A distanza di quattro anni, la Direzione Investigativa Antimafia di Lecce ha sequestrato definitivamente diversi beni, dal valore complessivo di oltre 1,6 milioni di euro, a Giovanni Mazzotta, il quale sarebbe riconducibile, secondo le indagini, al clan dei Tornese, una delle cosche della Sacra Corona Unita. Tale operazione, come detto, si succede ad una precedente che aveva visto, proprio nel 2011, un sequestro anticipato nei confronti dello stesso Mazzotta ed effettuato dalla Sezione Operativa di Lecce. All’epoca, così come oggi, gli inquirenti accusarono il cinquantenne pugliese di aver dichiarato redditi eccessivamente bassi tali da far emergere una sproporzione esagerata rispetto al patrimonio a lui riconducibile.
Quello che, però, sta più a cuore agli inquirenti è il fatto che Mazzotta sia, da sempre, un uomo molto vicino al clan Tornese e che lo stesso abbia adoperato metodi mafiosi nei confronti di numerose persone, tra cui molti commercianti. Giovanni Mazzotta, infatti, è noto alle forze dell’ordine non solo per un arresto eseguito nel 1994 per spaccio di sostanze stupefacenti (e per il quale sta già scontando la sua pena), ma soprattutto per aver avuto un potere enorme ed il controllo di numerosi supermercati, tanto da guadagnarsi il nickname di Giovanni “Conad”. Tutto ciò, ovviamente, con l’appoggio del clan mafioso.
Al centro delle indagini, insomma, vi sarebbero tre punti: innanzitutto, il controllo di Mazzotta su supermercati non gestiti direttamente da lui.

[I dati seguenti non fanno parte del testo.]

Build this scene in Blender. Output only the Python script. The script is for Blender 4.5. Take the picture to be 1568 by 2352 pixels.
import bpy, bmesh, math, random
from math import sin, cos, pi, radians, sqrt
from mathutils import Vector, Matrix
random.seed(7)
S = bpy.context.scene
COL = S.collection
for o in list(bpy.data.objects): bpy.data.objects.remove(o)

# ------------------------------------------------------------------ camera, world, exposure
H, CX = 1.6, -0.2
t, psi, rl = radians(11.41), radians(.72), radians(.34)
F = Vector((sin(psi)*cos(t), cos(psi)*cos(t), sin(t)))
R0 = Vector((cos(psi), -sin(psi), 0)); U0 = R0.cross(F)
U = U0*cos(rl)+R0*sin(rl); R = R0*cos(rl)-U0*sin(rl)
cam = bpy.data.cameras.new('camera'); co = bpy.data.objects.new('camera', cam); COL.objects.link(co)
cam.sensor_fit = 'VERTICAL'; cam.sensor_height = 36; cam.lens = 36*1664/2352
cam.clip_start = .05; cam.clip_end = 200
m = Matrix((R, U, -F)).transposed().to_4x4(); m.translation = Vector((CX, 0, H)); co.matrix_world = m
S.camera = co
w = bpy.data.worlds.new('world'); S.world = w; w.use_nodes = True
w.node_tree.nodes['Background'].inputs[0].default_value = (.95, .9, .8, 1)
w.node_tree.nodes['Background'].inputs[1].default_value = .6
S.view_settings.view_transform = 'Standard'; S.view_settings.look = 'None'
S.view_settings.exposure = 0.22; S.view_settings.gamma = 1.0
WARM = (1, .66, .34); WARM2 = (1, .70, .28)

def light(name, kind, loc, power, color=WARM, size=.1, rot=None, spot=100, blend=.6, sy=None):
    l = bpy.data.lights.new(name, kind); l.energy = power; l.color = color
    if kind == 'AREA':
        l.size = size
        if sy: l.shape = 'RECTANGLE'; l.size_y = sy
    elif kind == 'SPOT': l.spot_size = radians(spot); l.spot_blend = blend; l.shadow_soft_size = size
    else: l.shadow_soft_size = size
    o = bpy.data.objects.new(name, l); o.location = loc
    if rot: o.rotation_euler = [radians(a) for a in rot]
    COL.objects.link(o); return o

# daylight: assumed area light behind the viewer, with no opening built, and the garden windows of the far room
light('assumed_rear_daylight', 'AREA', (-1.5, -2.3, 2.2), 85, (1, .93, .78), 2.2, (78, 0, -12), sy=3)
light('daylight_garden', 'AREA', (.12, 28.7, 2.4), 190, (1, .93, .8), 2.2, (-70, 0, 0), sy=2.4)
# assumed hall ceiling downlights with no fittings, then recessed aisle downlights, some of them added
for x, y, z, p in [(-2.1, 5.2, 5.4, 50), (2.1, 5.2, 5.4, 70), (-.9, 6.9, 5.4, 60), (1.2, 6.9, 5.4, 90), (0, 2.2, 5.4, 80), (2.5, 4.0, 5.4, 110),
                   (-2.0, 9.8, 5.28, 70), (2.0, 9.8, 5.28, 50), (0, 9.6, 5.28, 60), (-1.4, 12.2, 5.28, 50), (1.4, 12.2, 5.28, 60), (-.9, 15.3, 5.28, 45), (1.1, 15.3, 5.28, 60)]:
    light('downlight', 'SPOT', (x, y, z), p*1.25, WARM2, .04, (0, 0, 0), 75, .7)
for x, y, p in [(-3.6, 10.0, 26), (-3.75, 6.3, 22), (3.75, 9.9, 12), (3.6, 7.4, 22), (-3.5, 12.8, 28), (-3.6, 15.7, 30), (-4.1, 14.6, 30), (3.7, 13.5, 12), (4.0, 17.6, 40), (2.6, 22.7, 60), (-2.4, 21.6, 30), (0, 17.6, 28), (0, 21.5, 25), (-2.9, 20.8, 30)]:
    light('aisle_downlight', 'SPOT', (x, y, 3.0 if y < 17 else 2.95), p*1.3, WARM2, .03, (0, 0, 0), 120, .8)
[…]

Ciò significa che avrebbe “comandato” con la forza anche in attività non strettamente riconducibili a sé stesso e avrebbe inoltre dato le linee guida da seguire ai veri dirigenti dei negozi. Inoltre, come già detto, la vicinanza troppo evidente al clan Tornese. Infine, come ultimo punto (e di ciò se ne è già parlato), una dichiarazione dei redditi veramente incoerente con l’impero economico che è stato in grado di costruire. Tre punti cardini che hanno portato, nel 2011, ad un sequestro anticipato ed infine, nel 2015, ad un sequestro definitivo di tutti i suoi beni.
La svolta, secondo le indagini, sarebbe arrivata grazie ad alcune dichiarazioni di un imprenditore di Leverano (Le), il quale avrebbe affermato di aver subito pressioni chiaramente mafiose da parte dell’indagato. Ancora una volta, quindi, le intercettazioni, unite al lavoro delle forze di polizia e alle testimonianze di persone coraggiose, hanno permesso di porre la parola fine ad una situazione che era rimasta in sospeso da troppo tempo.
Come affermato dal comandante della DIA, Carla Durante, “questa confisca si inserisce in un’attività molto più ampia che mira all’aggressione dei patrimoni mafiosi con quello che si ritiene ora il metodo più incisivo”, il quale consiste nel far “venir meno le disponibilità patrimoniali e, di conseguenza, depotenziare i grossi gruppi mafiosi”. Colpi del genere, in effetti, non fanno altro che destabilizzare la potenza mafiosa, poiché si va a colpire con forza grosse fonti di guadagno dal quale attingere numerose risorse. Un sequestro del genere, insomma, ha una molteplice validità che non deve assolutamente essere sottovalutata o taciuta e le forze dell’ordine, con l’operazione appena conclusa, hanno inferto un bel colpo ad un soggetto considerato vicino a uno dei clan più pericolosi in Puglia.